| DATA |
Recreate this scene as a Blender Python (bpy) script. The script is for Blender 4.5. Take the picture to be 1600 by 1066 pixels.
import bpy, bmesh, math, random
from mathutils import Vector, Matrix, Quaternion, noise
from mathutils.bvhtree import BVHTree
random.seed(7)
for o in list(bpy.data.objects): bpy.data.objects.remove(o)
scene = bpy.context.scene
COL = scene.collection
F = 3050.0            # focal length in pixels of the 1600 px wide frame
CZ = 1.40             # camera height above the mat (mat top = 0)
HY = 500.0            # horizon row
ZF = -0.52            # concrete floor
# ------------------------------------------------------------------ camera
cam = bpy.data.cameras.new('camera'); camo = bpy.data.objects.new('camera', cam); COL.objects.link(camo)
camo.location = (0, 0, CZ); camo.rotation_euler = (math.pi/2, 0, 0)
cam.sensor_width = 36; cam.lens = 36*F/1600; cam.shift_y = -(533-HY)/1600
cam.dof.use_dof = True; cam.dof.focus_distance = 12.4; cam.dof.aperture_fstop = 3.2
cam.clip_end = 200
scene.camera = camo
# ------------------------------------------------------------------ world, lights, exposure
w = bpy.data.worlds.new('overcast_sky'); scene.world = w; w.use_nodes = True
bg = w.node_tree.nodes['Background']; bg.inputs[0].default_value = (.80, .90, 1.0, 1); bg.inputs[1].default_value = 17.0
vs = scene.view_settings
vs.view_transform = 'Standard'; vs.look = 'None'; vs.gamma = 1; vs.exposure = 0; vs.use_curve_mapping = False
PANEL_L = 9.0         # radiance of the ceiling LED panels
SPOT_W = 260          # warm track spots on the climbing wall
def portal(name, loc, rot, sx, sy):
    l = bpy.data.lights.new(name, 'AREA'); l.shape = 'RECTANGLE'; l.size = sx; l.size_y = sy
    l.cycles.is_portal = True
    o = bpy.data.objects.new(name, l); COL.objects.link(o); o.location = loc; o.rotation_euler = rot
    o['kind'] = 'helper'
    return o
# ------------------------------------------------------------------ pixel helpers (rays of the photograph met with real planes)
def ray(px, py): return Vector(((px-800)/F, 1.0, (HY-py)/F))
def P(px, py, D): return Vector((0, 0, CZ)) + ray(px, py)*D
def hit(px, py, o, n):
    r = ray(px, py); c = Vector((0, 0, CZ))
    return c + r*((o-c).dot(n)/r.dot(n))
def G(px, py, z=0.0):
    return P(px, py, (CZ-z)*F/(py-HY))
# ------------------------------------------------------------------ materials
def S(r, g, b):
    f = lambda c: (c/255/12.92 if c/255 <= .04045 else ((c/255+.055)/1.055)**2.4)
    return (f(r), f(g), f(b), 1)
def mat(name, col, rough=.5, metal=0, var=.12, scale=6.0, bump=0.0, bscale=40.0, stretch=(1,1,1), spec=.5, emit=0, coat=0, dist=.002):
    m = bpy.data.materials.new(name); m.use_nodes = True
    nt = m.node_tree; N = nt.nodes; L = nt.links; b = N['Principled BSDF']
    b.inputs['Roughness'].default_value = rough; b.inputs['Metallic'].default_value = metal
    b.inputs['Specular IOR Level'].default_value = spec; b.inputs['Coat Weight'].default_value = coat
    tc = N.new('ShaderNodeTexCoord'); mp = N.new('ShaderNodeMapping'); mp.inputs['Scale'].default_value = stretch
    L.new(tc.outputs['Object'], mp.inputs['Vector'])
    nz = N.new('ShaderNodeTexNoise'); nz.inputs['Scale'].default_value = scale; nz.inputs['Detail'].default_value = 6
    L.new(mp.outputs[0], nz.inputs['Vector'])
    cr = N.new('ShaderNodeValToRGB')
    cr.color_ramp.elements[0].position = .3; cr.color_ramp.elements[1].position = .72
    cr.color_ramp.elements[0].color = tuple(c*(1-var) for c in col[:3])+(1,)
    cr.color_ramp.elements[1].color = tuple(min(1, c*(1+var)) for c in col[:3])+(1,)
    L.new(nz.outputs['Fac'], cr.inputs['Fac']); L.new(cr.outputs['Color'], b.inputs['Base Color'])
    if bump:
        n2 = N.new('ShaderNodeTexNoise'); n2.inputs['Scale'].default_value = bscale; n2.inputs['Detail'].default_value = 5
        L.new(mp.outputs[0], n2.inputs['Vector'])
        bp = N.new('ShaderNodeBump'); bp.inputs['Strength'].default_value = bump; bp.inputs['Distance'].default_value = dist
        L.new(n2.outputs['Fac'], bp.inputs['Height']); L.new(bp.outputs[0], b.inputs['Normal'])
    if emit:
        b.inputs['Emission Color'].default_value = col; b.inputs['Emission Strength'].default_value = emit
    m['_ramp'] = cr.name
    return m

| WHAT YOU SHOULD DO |
Write out the whole listing again, exactly as it stands.

| RESPONSE TO THE EXERCISE |
Recreate this scene as a Blender Python (bpy) script. The script is for Blender 4.5. Take the picture to be 1600 by 1066 pixels.
import bpy, bmesh, math, random
from mathutils import Vector, Matrix, Quaternion, noise
from mathutils.bvhtree import BVHTree
random.seed(7)
for o in list(bpy.data.objects): bpy.data.objects.remove(o)
scene = bpy.context.scene
COL = scene.collection
F = 3050.0            # focal length in pixels of the 1600 px wide frame
CZ = 1.40             # camera height above the mat (mat top = 0)
HY = 500.0            # horizon row
ZF = -0.52            # concrete floor
# ------------------------------------------------------------------ camera
cam = bpy.data.cameras.new('camera'); camo = bpy.data.objects.new('camera', cam); COL.objects.link(camo)
camo.location = (0, 0, CZ); camo.rotation_euler = (math.pi/2, 0, 0)
cam.sensor_width = 36; cam.lens = 36*F/1600; cam.shift_y = -(533-HY)/1600
cam.dof.use_dof = True; cam.dof.focus_distance = 12.4; cam.dof.aperture_fstop = 3.2
cam.clip_end = 200
scene.camera = camo
# ------------------------------------------------------------------ world, lights, exposure
w = bpy.data.worlds.new('overcast_sky'); scene.world = w; w.use_nodes = True
bg = w.node_tree.nodes['Background']; bg.inputs[0].default_value = (.80, .90, 1.0, 1); bg.inputs[1].default_value = 17.0
vs = scene.view_settings
vs.view_transform = 'Standard'; vs.look = 'None'; vs.gamma = 1; vs.exposure = 0; vs.use_curve_mapping = False
PANEL_L = 9.0         # radiance of the ceiling LED panels
SPOT_W = 260          # warm track spots on the climbing wall
def portal(name, loc, rot, sx, sy):
    l = bpy.data.lights.new(name, 'AREA'); l.shape = 'RECTANGLE'; l.size = sx; l.size_y = sy
    l.cycles.is_portal = True
    o = bpy.data.objects.new(name, l); COL.objects.link(o); o.location = loc; o.rotation_euler = rot
    o['kind'] = 'helper'
    return o
# ------------------------------------------------------------------ pixel helpers (rays of the photograph met with real planes)
def ray(px, py): return Vector(((px-800)/F, 1.0, (HY-py)/F))
def P(px, py, D): return Vector((0, 0, CZ)) + ray(px, py)*D
def hit(px, py, o, n):
    r = ray(px, py); c = Vector((0, 0, CZ))
    return c + r*((o-c).dot(n)/r.dot(n))
def G(px, py, z=0.0):
    return P(px, py, (CZ-z)*F/(py-HY))
# ------------------------------------------------------------------ materials
def S(r, g, b):
    f = lambda c: (c/255/12.92 if c/255 <= .04045 else ((c/255+.055)/1.055)**2.4)
    return (f(r), f(g), f(b), 1)
def mat(name, col, rough=.5, metal=0, var=.12, scale=6.0, bump=0.0, bscale=40.0, stretch=(1,1,1), spec=.5, emit=0, coat=0, dist=.002):
    m = bpy.data.materials.new(name); m.use_nodes = True
    nt = m.node_tree; N = nt.nodes; L = nt.links; b = N['Principled BSDF']
    b.inputs['Roughness'].default_value = rough; b.inputs['Metallic'].default_value = metal
    b.inputs['Specular IOR Level'].default_value = spec; b.inputs['Coat Weight'].default_value = coat
    tc = N.new('ShaderNodeTexCoord'); mp = N.new('ShaderNodeMapping'); mp.inputs['Scale'].default_value = stretch
    L.new(tc.outputs['Object'], mp.inputs['Vector'])
    nz = N.new('ShaderNodeTexNoise'); nz.inputs['Scale'].default_value = scale; nz.inputs['Detail'].default_value = 6
    L.new(mp.outputs[0], nz.inputs['Vector'])
    cr = N.new('ShaderNodeValToRGB')
    cr.color_ramp.elements[0].position = .3; cr.color_ramp.elements[1].position = .72
    cr.color_ramp.elements[0].color = tuple(c*(1-var) for c in col[:3])+(1,)
    cr.color_ramp.elements[1].color = tuple(min(1, c*(1+var)) for c in col[:3])+(1,)
    L.new(nz.outputs['Fac'], cr.inputs['Fac']); L.new(cr.outputs['Color'], b.inputs['Base Color'])
    if bump:
        n2 = N.new('ShaderNodeTexNoise'); n2.inputs['Scale'].default_value = bscale; n2.inputs['Detail'].default_value = 5
        L.new(mp.outputs[0], n2.inputs['Vector'])
        bp = N.new('ShaderNodeBump'); bp.inputs['Strength'].default_value = bump; bp.inputs['Distance'].default_value = dist
        L.new(n2.outputs['Fac'], bp.inputs['Height']); L.new(bp.outputs[0], b.inputs['Normal'])
    if emit:
        b.inputs['Emission Color'].default_value = col; b.inputs['Emission Strength'].default_value = emit
    m['_ramp'] = cr.name
    return m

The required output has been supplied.